[Data entries]
= = = = = = =
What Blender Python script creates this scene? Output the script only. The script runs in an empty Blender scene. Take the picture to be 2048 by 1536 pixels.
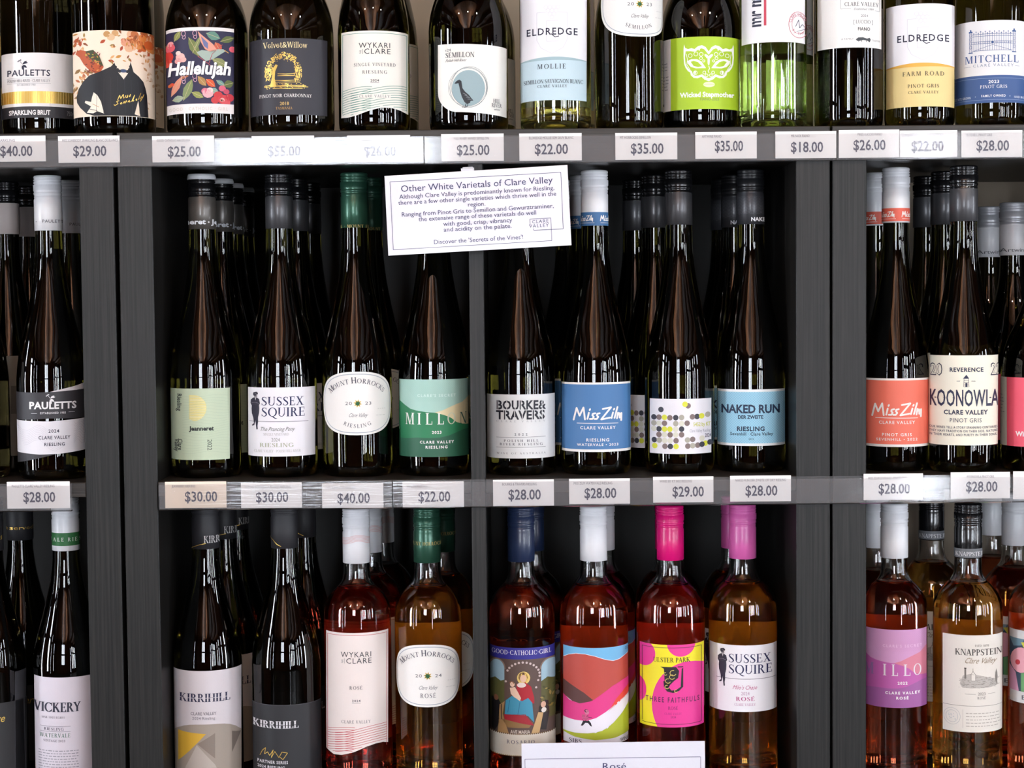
import bpy, math, random
from mathutils import Vector, Matrix
from mathutils.geometry import tessellate_polygon

SC = bpy.context.scene
COL = SC.collection
random.seed(7)

# ------------------------------------------------------------------ camera, world, exposure
FPX = 3480.0
CAM = Vector((0.0, -1.85, 1.645))
PITCH = math.radians(2.86)
ROLL = math.radians(0.54)
FW = Vector((0, math.cos(PITCH), -math.sin(PITCH)))
_up0 = Vector((0, math.sin(PITCH), math.cos(PITCH)))
_rt0 = Vector((1, 0, 0))
RT = math.cos(ROLL) * _rt0 - math.sin(ROLL) * _up0
UP = math.sin(ROLL) * _rt0 + math.cos(ROLL) * _up0
cam_data = bpy.data.cameras.new('camera')
cam_data.sensor_width = 36.0
cam_data.lens = FPX / 2048 * 36.0
cam_data.clip_start = 0.05
cam = bpy.data.objects.new('camera', cam_data)
COL.objects.link(cam)
m3 = Matrix((RT, UP, -FW)).transposed()
cam.matrix_world = Matrix.Translation(CAM) @ m3.to_4x4()
SC.camera = cam

SC.view_settings.view_transform = 'Standard'
SC.view_settings.look = 'None'
SC.view_settings.gamma = 1.0
SC.view_settings.use_curve_mapping = False
SC.view_settings.exposure = -0.08
SC.cycles.max_bounces = 28
SC.cycles.transmission_bounces = 28
SC.cycles.glossy_bounces = 6
SC.cycles.diffuse_bounces = 4
SC.cycles.transparent_max_bounces = 16
SC.cycles.sample_clamp_indirect = 25.0
SC.cycles.blur_glossy = 1.5
SC.cycles.use_denoising = True

world = bpy.data.worlds.new('world')
SC.world = world
world.use_nodes = True
world.node_tree.nodes['Background'].inputs[0].default_value = (0.8, 0.85, 1.0, 1)
world.node_tree.nodes['Background'].inputs[1].default_value = 0.3
WINDOW_LIGHT = 38.0
LAMP_LIGHT = 46.0
UPLIGHT = 78.0


def P(x, y, Y):
    """world point on the plane at depth Y seen at photo pixel x, y"""
    d = (x - 1024) / FPX * RT - (y - 768) / FPX * UP + FW
    return CAM + d * ((Y - CAM.y) / d.y)


def proj(p):
    d = Vector(p) - CAM
    z = d.dot(FW)
    return 1024 + FPX * d.dot(RT) / z, 768 - FPX * d.dot(UP) / z


# ------------------------------------------------------------------ materials
def lin(c):
    if isinstance(c, str):
        c = c.lstrip('#')
        c = [int(c[i:i + 2], 16) / 255 for i in (0, 2, 4)]
        c = [x / 12.92 if x <= 0.04045 else ((x + 0.055) / 1.055) ** 2.4 for x in c]
    return (c[0], c[1], c[2], 1.0)


MATS = {}


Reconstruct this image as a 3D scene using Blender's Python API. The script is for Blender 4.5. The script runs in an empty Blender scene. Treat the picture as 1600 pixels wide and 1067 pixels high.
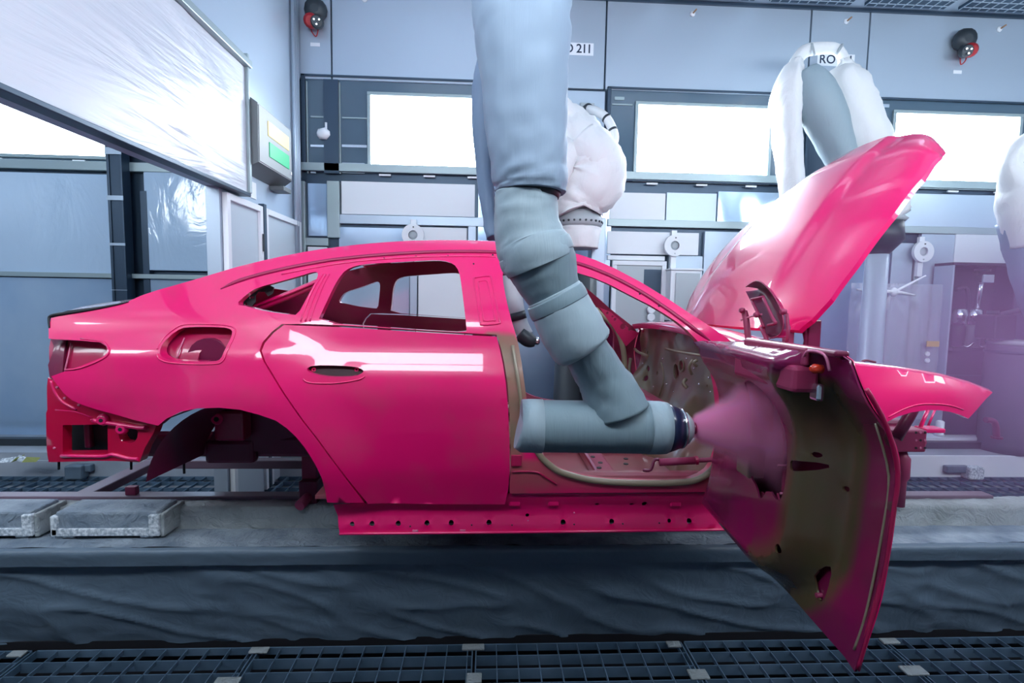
= = = = = = =
Requirement:
Without the pictures, reproduce every line of the records above exactly.

Result for this exercise:
What Blender Python script creates this scene? Output the script only. The script runs in an empty Blender scene. Take the picture to be 2048 by 1536 pixels.
import bpy, math, random
from mathutils import Vector, Matrix
from mathutils.geometry import tessellate_polygon

SC = bpy.context.scene
COL = SC.collection
random.seed(7)

# ------------------------------------------------------------------ camera, world, exposure
FPX = 3480.0
CAM = Vector((0.0, -1.85, 1.645))
PITCH = math.radians(2.86)
ROLL = math.radians(0.54)
FW = Vector((0, math.cos(PITCH), -math.sin(PITCH)))
_up0 = Vector((0, math.sin(PITCH), math.cos(PITCH)))
_rt0 = Vector((1, 0, 0))
RT = math.cos(ROLL) * _rt0 - math.sin(ROLL) * _up0
UP = math.sin(ROLL) * _rt0 + math.cos(ROLL) * _up0
cam_data = bpy.data.cameras.new('camera')
cam_data.sensor_width = 36.0
cam_data.lens = FPX / 2048 * 36.0
cam_data.clip_start = 0.05
cam = bpy.data.objects.new('camera', cam_data)
COL.objects.link(cam)
m3 = Matrix((RT, UP, -FW)).transposed()
cam.matrix_world = Matrix.Translation(CAM) @ m3.to_4x4()
SC.camera = cam

SC.view_settings.view_transform = 'Standard'
SC.view_settings.look = 'None'
SC.view_settings.gamma = 1.0
SC.view_settings.use_curve_mapping = False
SC.view_settings.exposure = -0.08
SC.cycles.max_bounces = 28
SC.cycles.transmission_bounces = 28
SC.cycles.glossy_bounces = 6
SC.cycles.diffuse_bounces = 4
SC.cycles.transparent_max_bounces = 16
SC.cycles.sample_clamp_indirect = 25.0
SC.cycles.blur_glossy = 1.5
SC.cycles.use_denoising = True

world = bpy.data.worlds.new('world')
SC.world = world
world.use_nodes = True
world.node_tree.nodes['Background'].inputs[0].default_value = (0.8, 0.85, 1.0, 1)
world.node_tree.nodes['Background'].inputs[1].default_value = 0.3
WINDOW_LIGHT = 38.0
LAMP_LIGHT = 46.0
UPLIGHT = 78.0


def P(x, y, Y):
    """world point on the plane at depth Y seen at photo pixel x, y"""
    d = (x - 1024) / FPX * RT - (y - 768) / FPX * UP + FW
    return CAM + d * ((Y - CAM.y) / d.y)


def proj(p):
    d = Vector(p) - CAM
    z = d.dot(FW)
    return 1024 + FPX * d.dot(RT) / z, 768 - FPX * d.dot(UP) / z


# ------------------------------------------------------------------ materials
def lin(c):
    if isinstance(c, str):
        c = c.lstrip('#')
        c = [int(c[i:i + 2], 16) / 255 for i in (0, 2, 4)]
        c = [x / 12.92 if x <= 0.04045 else ((x + 0.055) / 1.055) ** 2.4 for x in c]
    return (c[0], c[1], c[2], 1.0)


MATS = {}


Reconstruct this image as a 3D scene using Blender's Python API. The script is for Blender 4.5. The script runs in an empty Blender scene. Treat the picture as 1600 pixels wide and 1067 pixels high.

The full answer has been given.